++++ RECORDS SUPPLIED

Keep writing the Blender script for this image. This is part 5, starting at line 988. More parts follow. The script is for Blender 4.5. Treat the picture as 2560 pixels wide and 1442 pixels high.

++++++++
++++ RECORDS SUPPLIED

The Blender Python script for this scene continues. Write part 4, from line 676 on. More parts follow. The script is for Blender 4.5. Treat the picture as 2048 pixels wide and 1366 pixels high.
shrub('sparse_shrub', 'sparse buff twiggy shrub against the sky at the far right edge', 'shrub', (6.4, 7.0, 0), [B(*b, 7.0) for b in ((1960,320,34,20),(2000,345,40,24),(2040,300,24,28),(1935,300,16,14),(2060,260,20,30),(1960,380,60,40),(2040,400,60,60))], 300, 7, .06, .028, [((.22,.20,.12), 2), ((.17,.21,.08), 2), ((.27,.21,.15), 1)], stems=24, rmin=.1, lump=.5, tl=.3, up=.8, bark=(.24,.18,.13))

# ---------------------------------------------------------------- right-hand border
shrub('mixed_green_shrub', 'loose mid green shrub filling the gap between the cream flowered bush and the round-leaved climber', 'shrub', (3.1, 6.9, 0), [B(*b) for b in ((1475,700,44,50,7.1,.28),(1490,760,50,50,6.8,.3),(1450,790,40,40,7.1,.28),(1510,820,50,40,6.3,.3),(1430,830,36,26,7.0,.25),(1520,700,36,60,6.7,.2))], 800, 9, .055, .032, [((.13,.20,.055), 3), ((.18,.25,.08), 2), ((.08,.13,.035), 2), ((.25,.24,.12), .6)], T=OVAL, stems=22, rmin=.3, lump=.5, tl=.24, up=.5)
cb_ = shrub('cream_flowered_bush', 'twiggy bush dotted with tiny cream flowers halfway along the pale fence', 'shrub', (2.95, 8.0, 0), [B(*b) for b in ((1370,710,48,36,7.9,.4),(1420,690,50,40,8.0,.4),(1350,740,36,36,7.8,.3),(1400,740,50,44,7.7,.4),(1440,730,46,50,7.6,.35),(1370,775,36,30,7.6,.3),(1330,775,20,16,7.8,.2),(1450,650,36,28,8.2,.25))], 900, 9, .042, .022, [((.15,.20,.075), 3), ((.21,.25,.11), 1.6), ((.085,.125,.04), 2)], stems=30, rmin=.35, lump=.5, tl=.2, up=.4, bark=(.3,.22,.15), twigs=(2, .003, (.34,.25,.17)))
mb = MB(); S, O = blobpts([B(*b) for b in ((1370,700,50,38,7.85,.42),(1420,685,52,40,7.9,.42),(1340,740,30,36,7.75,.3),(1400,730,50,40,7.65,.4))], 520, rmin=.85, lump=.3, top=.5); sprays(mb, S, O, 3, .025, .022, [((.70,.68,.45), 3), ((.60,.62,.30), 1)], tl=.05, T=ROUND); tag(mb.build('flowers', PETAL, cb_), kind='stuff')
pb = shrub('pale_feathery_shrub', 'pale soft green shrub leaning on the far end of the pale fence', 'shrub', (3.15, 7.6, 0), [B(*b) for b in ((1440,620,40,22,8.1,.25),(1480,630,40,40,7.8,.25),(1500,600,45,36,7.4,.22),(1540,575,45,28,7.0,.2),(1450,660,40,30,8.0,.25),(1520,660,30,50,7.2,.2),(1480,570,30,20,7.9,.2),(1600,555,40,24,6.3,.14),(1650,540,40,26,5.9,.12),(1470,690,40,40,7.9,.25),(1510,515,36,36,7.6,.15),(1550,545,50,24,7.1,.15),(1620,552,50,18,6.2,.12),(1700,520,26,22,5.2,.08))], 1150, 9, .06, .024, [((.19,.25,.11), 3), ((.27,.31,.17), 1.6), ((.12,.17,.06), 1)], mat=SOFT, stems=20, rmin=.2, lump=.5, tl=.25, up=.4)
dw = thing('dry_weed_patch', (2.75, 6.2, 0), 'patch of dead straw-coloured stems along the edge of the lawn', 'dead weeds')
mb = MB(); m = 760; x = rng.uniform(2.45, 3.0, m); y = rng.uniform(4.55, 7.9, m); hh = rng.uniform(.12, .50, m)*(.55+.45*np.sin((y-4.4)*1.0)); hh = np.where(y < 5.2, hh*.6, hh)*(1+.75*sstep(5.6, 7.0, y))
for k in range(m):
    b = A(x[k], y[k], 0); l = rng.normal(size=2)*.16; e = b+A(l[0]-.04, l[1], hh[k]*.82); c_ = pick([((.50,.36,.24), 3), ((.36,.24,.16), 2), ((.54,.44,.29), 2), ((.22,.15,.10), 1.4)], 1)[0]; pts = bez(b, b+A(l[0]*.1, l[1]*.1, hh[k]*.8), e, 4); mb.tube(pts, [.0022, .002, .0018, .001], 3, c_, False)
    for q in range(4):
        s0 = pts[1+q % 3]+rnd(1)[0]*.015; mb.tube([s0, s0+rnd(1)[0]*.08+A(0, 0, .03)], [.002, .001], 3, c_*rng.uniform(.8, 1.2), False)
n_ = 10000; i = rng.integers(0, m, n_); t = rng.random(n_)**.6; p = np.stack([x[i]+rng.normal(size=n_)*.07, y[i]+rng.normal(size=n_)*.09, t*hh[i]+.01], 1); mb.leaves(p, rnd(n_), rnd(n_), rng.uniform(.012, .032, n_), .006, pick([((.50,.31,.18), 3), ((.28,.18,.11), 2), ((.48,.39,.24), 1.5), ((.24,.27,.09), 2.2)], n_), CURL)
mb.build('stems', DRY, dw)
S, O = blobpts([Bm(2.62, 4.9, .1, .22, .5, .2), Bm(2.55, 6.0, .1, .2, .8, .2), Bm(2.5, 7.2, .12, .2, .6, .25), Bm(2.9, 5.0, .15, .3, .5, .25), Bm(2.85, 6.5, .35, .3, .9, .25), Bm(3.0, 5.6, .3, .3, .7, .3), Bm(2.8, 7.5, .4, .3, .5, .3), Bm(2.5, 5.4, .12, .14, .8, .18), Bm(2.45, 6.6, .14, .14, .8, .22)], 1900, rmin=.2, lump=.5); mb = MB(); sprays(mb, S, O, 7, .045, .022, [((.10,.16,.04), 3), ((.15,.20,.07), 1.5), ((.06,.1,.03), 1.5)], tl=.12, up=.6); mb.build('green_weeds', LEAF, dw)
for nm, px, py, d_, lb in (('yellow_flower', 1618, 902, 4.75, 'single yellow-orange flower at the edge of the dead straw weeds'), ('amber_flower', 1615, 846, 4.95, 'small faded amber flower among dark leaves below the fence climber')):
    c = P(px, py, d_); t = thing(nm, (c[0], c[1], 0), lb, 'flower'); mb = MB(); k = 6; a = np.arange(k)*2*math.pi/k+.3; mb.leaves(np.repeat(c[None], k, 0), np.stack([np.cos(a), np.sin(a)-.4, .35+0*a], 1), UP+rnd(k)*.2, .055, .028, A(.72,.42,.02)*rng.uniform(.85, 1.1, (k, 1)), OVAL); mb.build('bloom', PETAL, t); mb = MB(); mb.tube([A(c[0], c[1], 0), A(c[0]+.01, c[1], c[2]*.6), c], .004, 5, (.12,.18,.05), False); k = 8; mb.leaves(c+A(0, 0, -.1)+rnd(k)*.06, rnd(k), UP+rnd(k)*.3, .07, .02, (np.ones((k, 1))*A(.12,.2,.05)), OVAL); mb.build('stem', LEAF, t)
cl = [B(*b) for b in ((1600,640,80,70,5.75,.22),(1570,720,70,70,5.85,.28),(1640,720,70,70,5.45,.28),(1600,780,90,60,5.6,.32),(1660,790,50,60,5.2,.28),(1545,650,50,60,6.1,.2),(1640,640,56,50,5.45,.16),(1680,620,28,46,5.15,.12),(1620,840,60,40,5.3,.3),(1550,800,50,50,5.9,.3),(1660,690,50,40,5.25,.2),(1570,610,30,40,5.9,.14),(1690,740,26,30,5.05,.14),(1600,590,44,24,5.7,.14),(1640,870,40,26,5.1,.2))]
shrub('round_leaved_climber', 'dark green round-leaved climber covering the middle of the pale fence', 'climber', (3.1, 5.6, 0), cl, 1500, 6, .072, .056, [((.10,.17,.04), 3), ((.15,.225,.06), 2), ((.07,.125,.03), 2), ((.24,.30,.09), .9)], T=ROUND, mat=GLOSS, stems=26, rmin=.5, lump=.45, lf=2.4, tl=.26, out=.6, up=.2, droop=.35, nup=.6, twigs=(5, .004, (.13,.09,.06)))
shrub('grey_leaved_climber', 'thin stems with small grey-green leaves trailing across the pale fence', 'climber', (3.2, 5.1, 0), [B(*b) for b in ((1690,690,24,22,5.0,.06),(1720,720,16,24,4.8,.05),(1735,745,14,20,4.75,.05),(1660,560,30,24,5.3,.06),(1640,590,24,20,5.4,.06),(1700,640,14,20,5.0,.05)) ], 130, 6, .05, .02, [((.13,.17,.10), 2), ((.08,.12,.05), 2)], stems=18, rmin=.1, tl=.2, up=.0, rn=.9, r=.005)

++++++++
++++ RECORDS SUPPLIED

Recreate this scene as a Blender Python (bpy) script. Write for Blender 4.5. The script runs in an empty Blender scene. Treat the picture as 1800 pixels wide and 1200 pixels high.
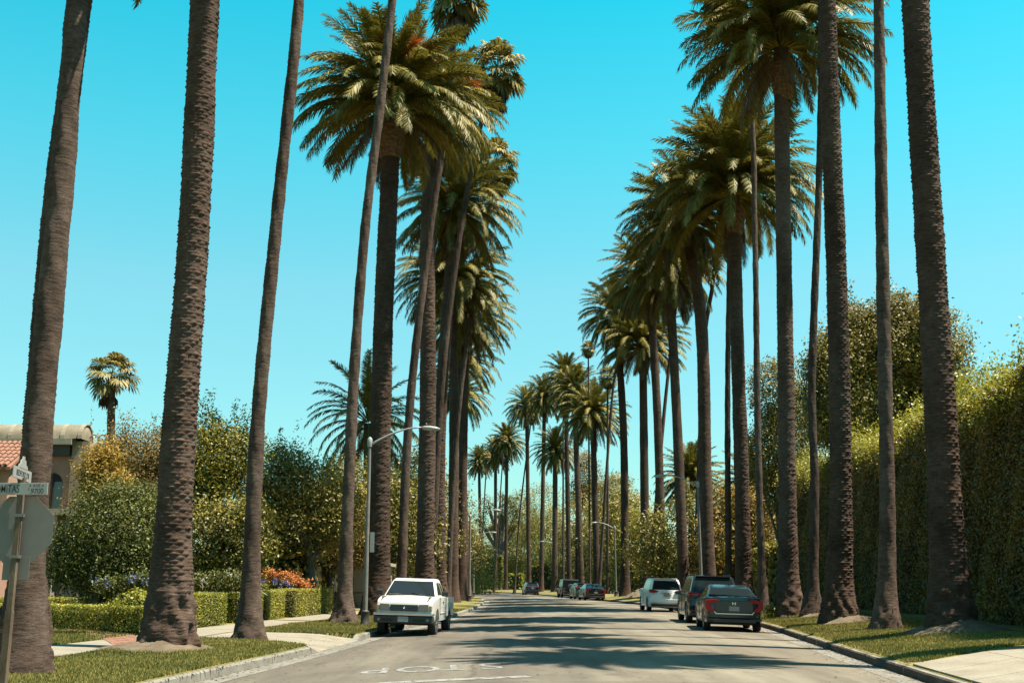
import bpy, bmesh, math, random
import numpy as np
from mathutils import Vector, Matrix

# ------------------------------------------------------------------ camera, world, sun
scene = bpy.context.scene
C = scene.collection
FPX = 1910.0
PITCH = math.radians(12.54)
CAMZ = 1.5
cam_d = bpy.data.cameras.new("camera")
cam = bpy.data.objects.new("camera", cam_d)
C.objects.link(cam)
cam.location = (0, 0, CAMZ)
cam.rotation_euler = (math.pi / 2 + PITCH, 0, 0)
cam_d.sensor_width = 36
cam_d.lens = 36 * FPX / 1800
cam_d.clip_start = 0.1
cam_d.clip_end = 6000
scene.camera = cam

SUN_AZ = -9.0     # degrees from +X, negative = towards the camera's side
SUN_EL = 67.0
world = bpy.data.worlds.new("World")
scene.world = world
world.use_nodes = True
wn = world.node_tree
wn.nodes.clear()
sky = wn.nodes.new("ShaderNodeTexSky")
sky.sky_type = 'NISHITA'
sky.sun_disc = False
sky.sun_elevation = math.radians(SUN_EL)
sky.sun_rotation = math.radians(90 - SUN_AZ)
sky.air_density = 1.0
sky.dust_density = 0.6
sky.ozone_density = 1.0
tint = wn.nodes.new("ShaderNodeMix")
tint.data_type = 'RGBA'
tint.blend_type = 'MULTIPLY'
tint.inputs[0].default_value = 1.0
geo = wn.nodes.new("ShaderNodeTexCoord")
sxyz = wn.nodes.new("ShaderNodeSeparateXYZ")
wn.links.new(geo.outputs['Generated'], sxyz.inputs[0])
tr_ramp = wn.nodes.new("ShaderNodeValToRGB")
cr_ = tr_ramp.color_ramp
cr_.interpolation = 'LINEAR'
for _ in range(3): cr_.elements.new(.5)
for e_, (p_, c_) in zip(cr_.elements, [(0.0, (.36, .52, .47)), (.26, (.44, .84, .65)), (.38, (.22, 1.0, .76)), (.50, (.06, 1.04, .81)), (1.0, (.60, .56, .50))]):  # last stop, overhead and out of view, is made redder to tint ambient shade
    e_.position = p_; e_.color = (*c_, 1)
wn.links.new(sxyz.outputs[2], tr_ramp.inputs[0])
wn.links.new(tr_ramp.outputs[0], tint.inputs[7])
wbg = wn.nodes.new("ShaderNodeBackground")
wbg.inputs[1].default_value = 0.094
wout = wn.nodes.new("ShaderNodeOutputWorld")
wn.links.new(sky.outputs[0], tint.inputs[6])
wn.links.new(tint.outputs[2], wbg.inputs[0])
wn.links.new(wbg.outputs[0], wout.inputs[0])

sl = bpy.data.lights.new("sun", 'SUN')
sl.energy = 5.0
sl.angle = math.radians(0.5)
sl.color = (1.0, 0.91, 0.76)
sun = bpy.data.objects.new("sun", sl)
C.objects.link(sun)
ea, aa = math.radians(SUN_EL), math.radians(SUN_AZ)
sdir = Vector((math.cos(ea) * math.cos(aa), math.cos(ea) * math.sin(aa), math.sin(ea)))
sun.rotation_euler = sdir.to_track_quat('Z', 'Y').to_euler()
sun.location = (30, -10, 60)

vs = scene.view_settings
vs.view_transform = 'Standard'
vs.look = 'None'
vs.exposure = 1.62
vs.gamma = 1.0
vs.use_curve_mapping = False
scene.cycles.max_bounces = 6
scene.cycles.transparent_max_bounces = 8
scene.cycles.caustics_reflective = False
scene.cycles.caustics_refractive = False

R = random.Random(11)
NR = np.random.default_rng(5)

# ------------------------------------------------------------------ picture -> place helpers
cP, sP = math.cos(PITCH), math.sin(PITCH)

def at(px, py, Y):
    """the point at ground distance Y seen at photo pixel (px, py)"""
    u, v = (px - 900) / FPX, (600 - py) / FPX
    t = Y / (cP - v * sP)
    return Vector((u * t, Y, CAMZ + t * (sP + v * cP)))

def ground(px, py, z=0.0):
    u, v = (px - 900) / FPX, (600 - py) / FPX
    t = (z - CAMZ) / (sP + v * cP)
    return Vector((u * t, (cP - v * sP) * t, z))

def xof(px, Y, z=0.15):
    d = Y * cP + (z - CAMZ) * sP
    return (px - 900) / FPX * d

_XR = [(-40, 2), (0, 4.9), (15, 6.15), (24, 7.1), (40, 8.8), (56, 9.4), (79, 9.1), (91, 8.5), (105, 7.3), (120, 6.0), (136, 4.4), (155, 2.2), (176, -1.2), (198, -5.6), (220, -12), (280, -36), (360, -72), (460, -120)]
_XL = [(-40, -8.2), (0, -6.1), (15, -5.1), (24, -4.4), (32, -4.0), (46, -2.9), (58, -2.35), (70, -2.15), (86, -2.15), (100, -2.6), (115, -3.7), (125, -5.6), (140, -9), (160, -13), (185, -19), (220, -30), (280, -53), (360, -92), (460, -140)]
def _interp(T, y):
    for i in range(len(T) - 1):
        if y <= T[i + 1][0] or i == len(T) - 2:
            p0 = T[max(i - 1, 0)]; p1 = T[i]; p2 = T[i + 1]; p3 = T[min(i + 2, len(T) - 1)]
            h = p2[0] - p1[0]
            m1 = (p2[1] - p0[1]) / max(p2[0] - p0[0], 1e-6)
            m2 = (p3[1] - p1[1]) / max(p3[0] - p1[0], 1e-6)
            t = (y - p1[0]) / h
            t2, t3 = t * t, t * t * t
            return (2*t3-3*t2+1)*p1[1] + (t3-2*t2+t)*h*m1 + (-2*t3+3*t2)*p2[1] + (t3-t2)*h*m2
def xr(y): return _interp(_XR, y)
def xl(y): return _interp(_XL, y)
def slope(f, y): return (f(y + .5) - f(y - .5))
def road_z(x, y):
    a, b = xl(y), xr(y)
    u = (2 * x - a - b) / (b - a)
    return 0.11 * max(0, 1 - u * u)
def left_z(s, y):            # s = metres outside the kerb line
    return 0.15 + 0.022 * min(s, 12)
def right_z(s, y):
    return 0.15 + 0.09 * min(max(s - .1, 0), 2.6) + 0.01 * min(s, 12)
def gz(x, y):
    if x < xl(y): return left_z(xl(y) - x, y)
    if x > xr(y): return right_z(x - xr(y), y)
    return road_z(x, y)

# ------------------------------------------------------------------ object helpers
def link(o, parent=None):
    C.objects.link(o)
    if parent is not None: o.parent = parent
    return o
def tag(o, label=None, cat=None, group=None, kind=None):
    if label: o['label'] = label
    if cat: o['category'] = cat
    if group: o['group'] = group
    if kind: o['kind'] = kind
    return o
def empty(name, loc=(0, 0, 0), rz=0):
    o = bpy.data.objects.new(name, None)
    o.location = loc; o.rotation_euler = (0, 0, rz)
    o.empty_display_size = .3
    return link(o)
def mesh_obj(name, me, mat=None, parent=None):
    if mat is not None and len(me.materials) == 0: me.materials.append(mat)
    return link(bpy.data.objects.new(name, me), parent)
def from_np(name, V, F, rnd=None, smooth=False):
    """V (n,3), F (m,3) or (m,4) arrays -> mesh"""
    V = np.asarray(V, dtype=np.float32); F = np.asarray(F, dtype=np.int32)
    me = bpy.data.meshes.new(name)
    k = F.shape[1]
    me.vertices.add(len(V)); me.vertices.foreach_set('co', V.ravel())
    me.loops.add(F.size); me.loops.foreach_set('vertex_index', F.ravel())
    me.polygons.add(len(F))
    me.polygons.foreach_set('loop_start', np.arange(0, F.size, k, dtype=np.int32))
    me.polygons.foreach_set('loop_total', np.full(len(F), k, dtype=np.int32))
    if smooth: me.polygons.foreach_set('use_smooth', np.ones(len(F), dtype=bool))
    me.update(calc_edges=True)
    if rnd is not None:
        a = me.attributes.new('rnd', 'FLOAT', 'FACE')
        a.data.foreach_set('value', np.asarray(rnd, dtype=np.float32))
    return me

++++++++

Pull out all lines in the data above that include "Write".

The Blender Python script for this scene continues. Write part 4, from line 676 on. More parts follow. The script is for Blender 4.5. Treat the picture as 2048 pixels wide and 1366 pixels high.
Recreate this scene as a Blender Python (bpy) script. Write for Blender 4.5. The script runs in an empty Blender scene. Treat the picture as 1800 pixels wide and 1200 pixels high.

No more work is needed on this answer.